There is more substantial disagreement among the courts, however, as to whether a factual finding in an opinion that an attorney has engaged in improper conduct is in itself a sanction, or whether the court must enter an explicit order that the conduct is sanctionable. Compare Precision Specialty Metals, Inc., 315 F.3d at 1353 (stating fact that reprimand not explicitly contained in separate order was not determinative in whether the court has entered a formal reprimand), and Walker, 129 F.3d at 832 (factual finding of misconduct alone sufficient to constitute sanction), and Sullivan v. Comm. on Admissions and Grievances, 395 F.2d 954, 956 (D.C.Cir.1967) (same), with Weissman v. Quail Lodge, Inc., 179 F.3d 1194, 1199 (9th Cir.1999) (stating that a factual finding in an opinion that “merely serves to justify the imposition of a sanction is not an independent sanction”); Williams, 156 F.3d at 90 (same); The Baker Group, L.C. v. Burlington Northern and Santa Fe Ry. Co., 451 F.3d 484 (8th Cir.2006). We need not examine that dichotomy in great detail in this case because both the order and opinion issued by the District Court in this case explicitly stated that the Court was sanctioning not only Bowers but also her attorneys.

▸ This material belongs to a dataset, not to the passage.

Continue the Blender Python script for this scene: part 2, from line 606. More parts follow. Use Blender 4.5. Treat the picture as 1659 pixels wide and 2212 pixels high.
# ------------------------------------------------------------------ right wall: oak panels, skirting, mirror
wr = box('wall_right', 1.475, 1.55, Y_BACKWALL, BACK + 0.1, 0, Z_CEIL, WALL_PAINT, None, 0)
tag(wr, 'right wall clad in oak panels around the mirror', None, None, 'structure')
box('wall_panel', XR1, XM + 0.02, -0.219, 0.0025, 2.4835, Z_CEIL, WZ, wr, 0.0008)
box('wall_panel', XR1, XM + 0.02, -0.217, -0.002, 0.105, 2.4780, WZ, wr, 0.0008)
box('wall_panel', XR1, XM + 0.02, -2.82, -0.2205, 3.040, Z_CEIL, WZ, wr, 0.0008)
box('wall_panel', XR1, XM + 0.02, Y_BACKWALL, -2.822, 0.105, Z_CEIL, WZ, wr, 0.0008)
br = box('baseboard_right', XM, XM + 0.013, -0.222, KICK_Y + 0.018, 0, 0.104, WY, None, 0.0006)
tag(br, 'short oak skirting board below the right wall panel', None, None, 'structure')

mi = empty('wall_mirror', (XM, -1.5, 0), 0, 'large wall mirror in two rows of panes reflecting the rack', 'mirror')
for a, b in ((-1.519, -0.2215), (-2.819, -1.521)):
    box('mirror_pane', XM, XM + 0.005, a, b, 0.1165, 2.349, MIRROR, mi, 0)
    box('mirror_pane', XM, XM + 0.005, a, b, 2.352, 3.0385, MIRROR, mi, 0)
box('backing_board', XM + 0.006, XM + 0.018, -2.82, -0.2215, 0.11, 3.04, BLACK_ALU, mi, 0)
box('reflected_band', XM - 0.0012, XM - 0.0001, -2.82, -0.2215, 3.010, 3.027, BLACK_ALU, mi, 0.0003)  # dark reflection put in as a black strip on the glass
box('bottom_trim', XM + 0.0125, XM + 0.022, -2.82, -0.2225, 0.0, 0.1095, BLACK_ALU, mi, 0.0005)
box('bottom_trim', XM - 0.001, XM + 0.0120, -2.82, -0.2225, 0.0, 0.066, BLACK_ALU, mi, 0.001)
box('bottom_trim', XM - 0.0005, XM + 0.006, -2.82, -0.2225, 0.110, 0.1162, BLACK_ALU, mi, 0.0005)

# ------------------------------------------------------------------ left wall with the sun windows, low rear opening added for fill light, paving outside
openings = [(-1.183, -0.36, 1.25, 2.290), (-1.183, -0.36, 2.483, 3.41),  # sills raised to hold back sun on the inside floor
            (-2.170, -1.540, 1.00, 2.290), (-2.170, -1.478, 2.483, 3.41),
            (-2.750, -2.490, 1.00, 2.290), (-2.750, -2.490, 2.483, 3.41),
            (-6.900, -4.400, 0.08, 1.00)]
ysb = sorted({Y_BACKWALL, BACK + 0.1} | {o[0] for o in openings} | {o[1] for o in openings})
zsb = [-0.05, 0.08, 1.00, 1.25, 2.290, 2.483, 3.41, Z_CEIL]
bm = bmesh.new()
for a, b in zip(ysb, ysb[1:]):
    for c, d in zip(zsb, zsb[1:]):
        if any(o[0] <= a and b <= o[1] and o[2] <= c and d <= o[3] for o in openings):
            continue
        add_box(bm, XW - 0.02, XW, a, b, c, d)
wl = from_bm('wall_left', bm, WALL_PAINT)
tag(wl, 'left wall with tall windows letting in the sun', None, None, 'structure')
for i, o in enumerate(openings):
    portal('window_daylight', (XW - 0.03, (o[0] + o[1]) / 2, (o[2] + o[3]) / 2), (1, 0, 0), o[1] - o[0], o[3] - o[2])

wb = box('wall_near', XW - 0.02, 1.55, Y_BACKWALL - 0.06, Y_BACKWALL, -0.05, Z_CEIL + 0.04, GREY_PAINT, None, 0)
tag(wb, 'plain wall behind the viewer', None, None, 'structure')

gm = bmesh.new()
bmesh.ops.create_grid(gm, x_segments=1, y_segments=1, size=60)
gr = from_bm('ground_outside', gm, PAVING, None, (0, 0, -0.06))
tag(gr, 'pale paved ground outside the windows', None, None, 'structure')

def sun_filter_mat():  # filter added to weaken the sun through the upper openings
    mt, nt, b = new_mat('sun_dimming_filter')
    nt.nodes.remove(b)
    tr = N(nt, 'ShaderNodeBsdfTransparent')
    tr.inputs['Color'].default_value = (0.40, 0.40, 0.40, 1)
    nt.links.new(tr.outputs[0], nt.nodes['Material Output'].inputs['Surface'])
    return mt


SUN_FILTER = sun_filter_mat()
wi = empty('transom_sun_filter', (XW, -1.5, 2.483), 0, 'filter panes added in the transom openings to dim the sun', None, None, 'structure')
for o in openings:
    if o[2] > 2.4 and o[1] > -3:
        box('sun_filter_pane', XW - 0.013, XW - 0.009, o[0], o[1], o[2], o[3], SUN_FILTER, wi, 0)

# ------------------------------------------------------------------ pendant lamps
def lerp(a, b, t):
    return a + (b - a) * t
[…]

We find the weight of authority supports a finding that the repeated, explicit public reprimand of the attorneys in this case constitutes an appealable sanction. See Young v. City of Providence, 404 F.3d 33, 38 (1st Cir.2005) (finding a sanction where the district court explicitly imposed “the sanction of public reprimand”); Precision Specialty Metals, Inc., 315 F.3d at 1352-53. In similar cases, courts have concluded that express findings that a party violated a particular rule of civil procedure constituted a sanction. See Young, 404 F.3d at 38 (finding sanction where the district court stated that attorney violated Rule 11); Precision Specialty Metals, Inc., 315 F.3d at 1352-53 (same); Butler, 348 F.3d at 1168 (explicit finding that attorney violated state ethical rule was a sanction); Talao, 222 F.3d at 1138 (same); Walker, 129 F.3d at 832 (same). The order here clearly rose above mere judicial criticism. The District Court concluded not only that the attorneys violated Rule 26(e), but also entered a public reprimand by explicitly granting the sanctions motion against Bowers' attorneys. For these reasons, we agree with attorneys for Bowers that the sanctions order in this case is an appealable order.